◆ DATA EXCERPTS:
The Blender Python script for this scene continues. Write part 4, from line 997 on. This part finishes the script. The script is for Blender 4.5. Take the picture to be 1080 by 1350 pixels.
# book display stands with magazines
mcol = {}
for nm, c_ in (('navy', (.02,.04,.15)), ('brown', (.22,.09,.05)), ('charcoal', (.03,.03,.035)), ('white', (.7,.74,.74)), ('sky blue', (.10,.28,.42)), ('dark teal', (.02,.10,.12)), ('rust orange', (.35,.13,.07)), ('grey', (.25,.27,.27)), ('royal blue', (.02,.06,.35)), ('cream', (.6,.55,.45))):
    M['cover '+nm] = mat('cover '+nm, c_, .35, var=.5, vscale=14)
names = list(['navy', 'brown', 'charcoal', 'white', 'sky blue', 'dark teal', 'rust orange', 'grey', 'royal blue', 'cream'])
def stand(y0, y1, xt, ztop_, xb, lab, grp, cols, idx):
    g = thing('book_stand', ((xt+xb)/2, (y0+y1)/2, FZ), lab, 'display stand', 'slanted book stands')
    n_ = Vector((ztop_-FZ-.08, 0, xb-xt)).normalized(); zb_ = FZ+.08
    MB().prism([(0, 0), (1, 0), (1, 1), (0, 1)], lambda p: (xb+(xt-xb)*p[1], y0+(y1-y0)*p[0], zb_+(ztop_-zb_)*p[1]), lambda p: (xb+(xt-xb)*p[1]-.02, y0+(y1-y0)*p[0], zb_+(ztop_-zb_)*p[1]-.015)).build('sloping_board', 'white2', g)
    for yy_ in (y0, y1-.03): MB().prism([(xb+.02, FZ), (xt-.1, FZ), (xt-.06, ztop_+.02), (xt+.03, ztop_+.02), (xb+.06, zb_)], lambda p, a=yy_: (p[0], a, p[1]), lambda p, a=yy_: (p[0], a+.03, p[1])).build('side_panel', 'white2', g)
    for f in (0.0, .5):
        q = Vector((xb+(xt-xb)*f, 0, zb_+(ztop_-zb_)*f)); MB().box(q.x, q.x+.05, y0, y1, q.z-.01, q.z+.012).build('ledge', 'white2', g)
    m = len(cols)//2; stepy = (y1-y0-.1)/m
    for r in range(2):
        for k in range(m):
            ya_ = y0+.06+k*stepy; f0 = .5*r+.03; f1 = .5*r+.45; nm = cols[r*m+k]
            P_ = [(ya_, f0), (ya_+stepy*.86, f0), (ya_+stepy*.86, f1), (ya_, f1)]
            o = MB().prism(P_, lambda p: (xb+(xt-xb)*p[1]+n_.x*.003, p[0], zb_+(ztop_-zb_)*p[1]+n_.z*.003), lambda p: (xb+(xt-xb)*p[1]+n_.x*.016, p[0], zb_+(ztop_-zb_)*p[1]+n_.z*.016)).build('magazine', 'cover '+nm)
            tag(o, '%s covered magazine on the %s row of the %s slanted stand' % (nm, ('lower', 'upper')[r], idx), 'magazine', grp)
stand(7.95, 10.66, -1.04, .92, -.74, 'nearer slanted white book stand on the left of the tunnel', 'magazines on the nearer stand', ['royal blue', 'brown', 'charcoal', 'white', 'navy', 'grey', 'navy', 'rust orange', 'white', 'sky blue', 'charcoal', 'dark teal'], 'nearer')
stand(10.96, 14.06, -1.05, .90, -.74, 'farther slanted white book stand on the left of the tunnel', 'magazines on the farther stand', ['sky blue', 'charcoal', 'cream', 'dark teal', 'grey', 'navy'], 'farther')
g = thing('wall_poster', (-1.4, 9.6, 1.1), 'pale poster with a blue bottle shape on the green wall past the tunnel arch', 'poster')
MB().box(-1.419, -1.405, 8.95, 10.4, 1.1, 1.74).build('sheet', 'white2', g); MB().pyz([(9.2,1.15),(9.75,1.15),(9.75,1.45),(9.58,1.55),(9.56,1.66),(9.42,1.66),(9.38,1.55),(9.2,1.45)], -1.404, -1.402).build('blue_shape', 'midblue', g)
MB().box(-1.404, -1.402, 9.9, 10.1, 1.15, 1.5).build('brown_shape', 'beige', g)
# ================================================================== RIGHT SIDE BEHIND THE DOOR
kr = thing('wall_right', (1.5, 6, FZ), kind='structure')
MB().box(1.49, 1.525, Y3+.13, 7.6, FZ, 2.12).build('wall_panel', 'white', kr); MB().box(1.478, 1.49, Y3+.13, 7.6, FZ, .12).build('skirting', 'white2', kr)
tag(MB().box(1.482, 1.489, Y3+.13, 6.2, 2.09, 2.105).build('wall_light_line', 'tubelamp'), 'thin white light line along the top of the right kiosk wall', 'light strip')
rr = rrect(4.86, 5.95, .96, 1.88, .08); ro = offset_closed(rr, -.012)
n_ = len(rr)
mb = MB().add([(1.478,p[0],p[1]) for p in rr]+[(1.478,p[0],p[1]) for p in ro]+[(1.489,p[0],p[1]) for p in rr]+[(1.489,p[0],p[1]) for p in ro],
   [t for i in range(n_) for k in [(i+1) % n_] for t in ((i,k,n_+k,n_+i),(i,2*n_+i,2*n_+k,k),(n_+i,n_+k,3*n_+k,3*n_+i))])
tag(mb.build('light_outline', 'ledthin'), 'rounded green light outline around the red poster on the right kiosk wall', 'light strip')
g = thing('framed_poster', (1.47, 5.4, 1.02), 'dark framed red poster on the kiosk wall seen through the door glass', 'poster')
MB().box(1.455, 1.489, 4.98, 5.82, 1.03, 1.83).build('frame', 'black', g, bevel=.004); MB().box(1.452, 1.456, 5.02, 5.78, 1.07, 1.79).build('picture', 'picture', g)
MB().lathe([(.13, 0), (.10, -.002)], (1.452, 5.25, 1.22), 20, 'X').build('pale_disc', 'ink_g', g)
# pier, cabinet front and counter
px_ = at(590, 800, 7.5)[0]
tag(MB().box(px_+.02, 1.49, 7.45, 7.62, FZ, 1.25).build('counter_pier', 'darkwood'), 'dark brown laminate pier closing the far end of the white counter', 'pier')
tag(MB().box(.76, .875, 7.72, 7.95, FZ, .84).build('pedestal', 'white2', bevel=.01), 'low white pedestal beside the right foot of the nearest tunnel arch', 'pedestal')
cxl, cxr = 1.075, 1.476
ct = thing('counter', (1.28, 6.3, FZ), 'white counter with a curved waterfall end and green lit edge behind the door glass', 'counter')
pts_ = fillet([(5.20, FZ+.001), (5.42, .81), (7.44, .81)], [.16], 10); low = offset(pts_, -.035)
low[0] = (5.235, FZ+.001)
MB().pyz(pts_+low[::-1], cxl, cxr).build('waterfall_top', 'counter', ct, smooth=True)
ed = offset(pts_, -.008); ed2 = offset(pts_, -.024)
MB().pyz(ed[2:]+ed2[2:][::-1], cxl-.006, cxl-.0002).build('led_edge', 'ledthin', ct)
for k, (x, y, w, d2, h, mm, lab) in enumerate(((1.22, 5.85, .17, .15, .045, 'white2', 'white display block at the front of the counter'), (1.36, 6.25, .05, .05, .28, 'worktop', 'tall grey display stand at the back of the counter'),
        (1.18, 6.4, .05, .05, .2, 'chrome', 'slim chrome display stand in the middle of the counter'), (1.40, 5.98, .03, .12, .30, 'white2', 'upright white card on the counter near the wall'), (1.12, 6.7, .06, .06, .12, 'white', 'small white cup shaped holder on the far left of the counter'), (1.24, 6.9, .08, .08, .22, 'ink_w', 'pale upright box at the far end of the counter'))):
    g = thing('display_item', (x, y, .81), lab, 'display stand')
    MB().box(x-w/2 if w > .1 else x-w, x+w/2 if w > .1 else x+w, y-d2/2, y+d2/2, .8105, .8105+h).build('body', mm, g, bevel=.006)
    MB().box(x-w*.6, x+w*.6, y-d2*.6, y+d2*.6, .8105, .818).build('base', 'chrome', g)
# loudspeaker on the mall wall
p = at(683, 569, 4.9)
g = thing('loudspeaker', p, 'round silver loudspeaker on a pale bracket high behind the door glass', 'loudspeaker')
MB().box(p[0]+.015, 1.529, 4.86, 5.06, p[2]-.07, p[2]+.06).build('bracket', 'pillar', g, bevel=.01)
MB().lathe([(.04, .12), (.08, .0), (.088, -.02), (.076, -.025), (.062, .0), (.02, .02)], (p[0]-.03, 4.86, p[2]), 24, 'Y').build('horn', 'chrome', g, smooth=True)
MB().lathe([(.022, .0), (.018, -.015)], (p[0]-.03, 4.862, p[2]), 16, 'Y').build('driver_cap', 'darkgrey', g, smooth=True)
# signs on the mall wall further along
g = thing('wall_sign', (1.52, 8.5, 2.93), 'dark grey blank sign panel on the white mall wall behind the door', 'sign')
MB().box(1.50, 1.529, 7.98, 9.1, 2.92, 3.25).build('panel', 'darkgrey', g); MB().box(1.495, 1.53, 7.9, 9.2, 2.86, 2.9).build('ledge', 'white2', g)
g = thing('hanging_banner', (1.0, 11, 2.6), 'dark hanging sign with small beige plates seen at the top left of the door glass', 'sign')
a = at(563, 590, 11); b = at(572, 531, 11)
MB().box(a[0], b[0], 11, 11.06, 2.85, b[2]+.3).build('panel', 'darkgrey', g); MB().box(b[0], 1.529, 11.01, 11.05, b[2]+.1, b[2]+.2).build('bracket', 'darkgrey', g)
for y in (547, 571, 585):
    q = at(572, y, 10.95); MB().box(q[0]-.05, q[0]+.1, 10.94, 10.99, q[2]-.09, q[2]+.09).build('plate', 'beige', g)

==

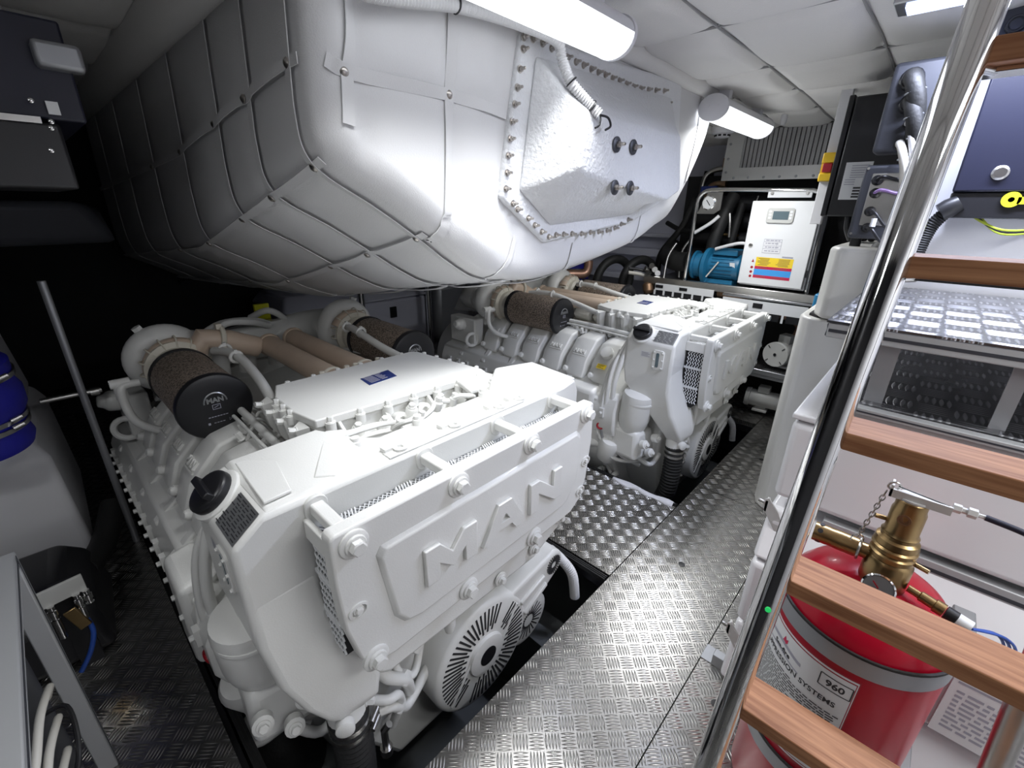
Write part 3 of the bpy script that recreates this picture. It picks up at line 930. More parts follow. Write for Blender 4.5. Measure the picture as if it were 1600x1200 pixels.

--

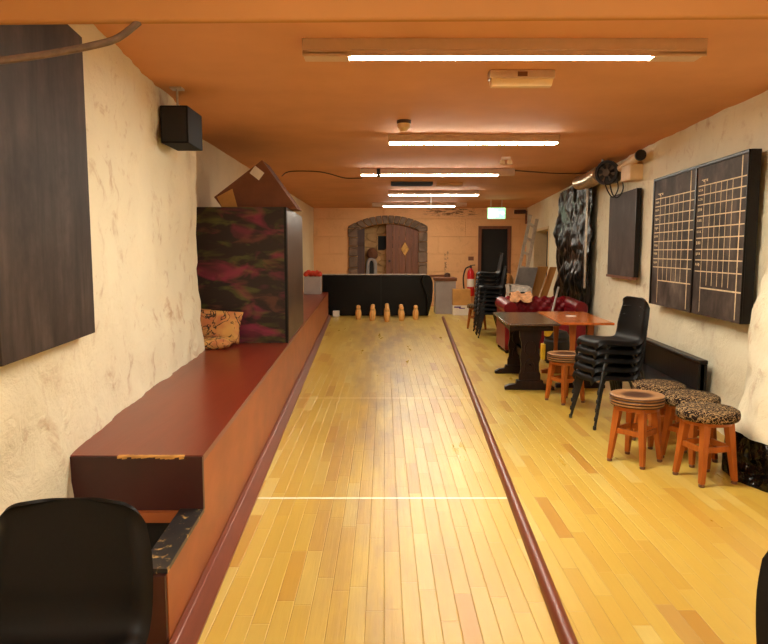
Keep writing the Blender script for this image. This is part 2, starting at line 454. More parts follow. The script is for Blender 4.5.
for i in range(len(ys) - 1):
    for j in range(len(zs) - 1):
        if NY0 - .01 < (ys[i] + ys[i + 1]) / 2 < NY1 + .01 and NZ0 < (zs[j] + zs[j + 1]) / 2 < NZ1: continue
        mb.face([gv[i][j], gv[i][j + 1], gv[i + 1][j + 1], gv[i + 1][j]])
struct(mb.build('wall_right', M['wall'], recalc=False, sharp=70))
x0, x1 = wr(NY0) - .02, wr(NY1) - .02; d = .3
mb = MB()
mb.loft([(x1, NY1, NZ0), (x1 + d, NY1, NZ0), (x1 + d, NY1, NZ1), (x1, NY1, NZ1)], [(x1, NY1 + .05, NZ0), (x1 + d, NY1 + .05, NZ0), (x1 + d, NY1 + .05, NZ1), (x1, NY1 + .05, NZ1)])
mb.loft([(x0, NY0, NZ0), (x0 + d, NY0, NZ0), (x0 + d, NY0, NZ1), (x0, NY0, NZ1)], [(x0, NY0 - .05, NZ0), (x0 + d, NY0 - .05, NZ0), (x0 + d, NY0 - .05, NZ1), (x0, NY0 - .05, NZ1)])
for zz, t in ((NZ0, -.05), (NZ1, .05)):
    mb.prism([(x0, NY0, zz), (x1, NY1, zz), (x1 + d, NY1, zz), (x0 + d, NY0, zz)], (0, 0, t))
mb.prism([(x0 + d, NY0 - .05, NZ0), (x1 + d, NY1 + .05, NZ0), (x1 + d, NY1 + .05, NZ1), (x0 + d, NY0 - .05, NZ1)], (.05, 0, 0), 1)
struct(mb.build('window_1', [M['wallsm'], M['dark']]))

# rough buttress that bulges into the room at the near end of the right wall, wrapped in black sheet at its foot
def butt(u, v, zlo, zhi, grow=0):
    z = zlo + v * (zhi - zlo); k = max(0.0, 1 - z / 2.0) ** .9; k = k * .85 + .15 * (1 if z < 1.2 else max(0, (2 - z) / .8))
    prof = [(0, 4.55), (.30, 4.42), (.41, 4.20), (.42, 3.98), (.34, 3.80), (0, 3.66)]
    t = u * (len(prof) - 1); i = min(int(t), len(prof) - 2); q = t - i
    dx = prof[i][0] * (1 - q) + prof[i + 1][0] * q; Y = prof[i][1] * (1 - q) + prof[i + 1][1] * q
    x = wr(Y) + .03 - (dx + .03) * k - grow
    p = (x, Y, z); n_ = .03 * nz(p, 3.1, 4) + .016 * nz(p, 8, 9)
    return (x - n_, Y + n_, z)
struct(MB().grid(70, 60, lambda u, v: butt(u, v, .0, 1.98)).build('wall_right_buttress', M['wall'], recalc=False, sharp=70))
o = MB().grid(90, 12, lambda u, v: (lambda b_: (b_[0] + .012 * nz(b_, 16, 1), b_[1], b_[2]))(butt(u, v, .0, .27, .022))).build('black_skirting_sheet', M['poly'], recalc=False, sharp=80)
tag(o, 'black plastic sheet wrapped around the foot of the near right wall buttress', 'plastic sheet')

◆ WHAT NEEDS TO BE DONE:
Search the entries for the word "Write" and gather every line where it appears.

◆ EXPECTED OUTPUT:
The Blender Python script for this scene continues. Write part 4, from line 997 on. This part finishes the script. The script is for Blender 4.5. Take the picture to be 1080 by 1350 pixels.
Write part 3 of the bpy script that recreates this picture. It picks up at line 930. More parts follow. Write for Blender 4.5. Measure the picture as if it were 1600x1200 pixels.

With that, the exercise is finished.